* [AIM]
Restate, exactly and only, the lines from the first through the line containing "SC.camera = cam".
# # # # # # #
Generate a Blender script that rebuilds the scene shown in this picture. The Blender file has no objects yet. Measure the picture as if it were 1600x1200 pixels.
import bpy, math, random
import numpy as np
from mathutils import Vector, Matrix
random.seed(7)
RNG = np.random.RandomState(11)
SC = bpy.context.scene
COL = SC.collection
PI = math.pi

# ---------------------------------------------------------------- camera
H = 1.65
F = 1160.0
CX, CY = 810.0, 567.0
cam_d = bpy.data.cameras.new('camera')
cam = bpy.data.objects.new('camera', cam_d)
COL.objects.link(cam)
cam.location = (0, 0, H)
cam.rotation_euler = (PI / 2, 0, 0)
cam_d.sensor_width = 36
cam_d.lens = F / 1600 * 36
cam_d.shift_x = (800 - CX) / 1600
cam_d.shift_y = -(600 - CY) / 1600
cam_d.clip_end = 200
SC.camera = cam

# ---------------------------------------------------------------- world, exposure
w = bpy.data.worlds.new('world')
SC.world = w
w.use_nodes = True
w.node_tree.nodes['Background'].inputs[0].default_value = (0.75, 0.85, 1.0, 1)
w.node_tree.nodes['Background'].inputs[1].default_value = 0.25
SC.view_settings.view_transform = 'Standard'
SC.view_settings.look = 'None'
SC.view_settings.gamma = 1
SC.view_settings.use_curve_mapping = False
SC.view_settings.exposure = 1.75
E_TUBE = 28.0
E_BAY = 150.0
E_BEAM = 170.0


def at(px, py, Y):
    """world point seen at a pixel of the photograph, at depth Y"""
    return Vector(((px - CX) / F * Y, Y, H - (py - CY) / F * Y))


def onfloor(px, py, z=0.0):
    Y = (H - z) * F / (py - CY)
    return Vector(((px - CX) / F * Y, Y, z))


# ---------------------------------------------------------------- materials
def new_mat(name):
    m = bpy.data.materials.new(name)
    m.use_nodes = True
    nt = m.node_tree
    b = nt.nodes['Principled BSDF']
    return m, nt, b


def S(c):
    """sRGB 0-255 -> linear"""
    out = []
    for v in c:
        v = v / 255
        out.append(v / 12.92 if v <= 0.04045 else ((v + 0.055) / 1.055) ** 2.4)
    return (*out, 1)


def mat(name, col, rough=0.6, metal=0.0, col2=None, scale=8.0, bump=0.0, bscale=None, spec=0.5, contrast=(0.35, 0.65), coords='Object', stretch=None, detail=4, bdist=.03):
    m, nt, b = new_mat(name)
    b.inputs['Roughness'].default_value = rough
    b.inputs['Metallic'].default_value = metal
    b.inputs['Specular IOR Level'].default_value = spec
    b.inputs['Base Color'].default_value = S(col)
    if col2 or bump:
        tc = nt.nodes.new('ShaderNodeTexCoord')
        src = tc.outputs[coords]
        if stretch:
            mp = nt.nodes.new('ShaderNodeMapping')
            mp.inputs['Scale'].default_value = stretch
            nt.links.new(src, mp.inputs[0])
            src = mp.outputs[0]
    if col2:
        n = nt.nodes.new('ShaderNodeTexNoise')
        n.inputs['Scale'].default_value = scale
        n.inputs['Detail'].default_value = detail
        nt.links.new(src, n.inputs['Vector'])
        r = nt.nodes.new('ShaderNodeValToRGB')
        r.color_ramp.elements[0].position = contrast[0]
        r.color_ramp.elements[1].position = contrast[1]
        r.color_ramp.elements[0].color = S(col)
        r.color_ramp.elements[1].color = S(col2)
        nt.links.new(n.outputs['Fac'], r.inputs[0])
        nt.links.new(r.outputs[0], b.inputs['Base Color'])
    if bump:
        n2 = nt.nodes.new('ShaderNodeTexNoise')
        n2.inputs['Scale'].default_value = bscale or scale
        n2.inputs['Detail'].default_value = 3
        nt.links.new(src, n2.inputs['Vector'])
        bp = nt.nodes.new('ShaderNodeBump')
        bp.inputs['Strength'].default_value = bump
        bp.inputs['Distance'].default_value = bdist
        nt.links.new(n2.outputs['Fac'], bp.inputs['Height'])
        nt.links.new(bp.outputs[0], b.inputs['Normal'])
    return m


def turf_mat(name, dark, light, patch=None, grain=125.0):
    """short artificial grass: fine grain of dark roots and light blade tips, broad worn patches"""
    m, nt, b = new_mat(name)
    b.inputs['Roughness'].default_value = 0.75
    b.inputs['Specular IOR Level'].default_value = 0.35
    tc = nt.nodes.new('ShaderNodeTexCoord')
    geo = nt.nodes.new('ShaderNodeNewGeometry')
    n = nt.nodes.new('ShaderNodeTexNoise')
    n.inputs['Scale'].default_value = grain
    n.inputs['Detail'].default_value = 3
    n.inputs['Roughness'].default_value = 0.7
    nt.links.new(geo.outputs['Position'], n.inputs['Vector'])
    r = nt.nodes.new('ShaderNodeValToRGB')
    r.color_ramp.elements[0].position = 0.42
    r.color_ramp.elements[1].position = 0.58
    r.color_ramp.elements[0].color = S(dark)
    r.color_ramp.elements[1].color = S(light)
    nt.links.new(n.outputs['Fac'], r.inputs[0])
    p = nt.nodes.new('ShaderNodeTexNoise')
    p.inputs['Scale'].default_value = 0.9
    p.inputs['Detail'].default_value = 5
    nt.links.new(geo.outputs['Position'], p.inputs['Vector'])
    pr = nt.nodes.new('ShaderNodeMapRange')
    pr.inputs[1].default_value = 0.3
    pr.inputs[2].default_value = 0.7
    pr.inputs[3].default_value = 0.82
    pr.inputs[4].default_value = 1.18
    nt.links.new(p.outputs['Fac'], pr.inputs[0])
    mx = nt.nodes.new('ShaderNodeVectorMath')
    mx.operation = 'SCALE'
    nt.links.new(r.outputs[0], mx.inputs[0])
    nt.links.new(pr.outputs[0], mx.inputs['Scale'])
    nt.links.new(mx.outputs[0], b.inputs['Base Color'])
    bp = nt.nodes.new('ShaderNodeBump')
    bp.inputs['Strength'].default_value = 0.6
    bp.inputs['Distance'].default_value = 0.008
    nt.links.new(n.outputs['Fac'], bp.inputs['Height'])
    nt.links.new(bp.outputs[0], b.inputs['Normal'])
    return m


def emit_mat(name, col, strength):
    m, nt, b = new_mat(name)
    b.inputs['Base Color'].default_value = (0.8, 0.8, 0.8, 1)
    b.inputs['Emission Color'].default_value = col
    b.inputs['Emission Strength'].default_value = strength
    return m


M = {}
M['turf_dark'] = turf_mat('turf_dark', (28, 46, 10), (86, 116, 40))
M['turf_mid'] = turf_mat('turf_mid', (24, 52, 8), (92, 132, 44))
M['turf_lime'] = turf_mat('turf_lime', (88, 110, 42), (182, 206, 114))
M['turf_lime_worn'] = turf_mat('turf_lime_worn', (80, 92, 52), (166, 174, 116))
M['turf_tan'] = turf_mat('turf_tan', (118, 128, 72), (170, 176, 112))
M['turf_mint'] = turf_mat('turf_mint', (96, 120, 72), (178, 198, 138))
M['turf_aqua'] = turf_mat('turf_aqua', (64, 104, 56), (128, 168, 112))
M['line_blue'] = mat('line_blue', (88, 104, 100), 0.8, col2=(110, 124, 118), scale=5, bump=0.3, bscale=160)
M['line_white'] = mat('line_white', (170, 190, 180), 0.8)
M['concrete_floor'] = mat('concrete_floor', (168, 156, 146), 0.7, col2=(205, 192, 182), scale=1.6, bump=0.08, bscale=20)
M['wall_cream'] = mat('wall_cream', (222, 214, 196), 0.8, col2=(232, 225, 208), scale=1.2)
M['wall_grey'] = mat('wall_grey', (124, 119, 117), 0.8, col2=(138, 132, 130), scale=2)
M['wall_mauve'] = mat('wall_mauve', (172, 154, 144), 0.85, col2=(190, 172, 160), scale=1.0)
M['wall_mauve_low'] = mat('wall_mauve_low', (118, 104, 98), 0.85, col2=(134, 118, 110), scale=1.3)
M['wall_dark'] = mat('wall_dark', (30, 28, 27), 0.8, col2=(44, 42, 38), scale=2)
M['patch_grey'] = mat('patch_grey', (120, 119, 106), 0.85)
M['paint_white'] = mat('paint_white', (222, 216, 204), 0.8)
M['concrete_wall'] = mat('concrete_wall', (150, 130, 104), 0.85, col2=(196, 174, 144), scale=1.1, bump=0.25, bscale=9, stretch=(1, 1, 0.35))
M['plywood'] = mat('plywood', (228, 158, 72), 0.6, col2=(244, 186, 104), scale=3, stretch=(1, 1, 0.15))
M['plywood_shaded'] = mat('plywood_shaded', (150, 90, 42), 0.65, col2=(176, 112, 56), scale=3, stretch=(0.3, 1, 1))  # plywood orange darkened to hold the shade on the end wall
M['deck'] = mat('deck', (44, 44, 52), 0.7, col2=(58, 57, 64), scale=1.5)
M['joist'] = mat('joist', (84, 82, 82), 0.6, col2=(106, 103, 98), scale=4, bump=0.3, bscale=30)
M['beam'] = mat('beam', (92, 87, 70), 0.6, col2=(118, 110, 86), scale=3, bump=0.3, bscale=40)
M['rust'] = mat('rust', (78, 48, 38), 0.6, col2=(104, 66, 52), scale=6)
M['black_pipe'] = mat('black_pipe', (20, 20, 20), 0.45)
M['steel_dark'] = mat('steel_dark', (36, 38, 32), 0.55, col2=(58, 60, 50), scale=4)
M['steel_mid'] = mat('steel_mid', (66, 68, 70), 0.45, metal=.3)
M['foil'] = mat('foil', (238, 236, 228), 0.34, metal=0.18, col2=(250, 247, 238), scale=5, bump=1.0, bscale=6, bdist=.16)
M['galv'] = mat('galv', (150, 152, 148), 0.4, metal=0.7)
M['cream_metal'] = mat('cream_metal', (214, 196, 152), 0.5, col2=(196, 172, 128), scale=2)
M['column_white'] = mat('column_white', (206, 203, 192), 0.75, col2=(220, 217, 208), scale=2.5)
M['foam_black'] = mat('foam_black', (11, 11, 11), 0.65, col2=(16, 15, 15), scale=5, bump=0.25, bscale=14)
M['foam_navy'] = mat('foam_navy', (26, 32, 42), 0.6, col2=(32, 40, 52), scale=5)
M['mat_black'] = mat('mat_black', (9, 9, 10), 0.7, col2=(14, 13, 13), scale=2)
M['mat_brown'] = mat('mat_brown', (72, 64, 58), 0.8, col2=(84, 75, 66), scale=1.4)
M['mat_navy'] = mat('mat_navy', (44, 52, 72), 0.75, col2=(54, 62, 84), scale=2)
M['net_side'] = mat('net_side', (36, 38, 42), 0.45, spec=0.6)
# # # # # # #
* [OUTPUT BELOW]
Generate a Blender script that rebuilds the scene shown in this picture. The Blender file has no objects yet. Measure the picture as if it were 1600x1200 pixels.
import bpy, math, random
import numpy as np
from mathutils import Vector, Matrix
random.seed(7)
RNG = np.random.RandomState(11)
SC = bpy.context.scene
COL = SC.collection
PI = math.pi

# ---------------------------------------------------------------- camera
H = 1.65
F = 1160.0
CX, CY = 810.0, 567.0
cam_d = bpy.data.cameras.new('camera')
cam = bpy.data.objects.new('camera', cam_d)
COL.objects.link(cam)
cam.location = (0, 0, H)
cam.rotation_euler = (PI / 2, 0, 0)
cam_d.sensor_width = 36
cam_d.lens = F / 1600 * 36
cam_d.shift_x = (800 - CX) / 1600
cam_d.shift_y = -(600 - CY) / 1600
cam_d.clip_end = 200
SC.camera = cam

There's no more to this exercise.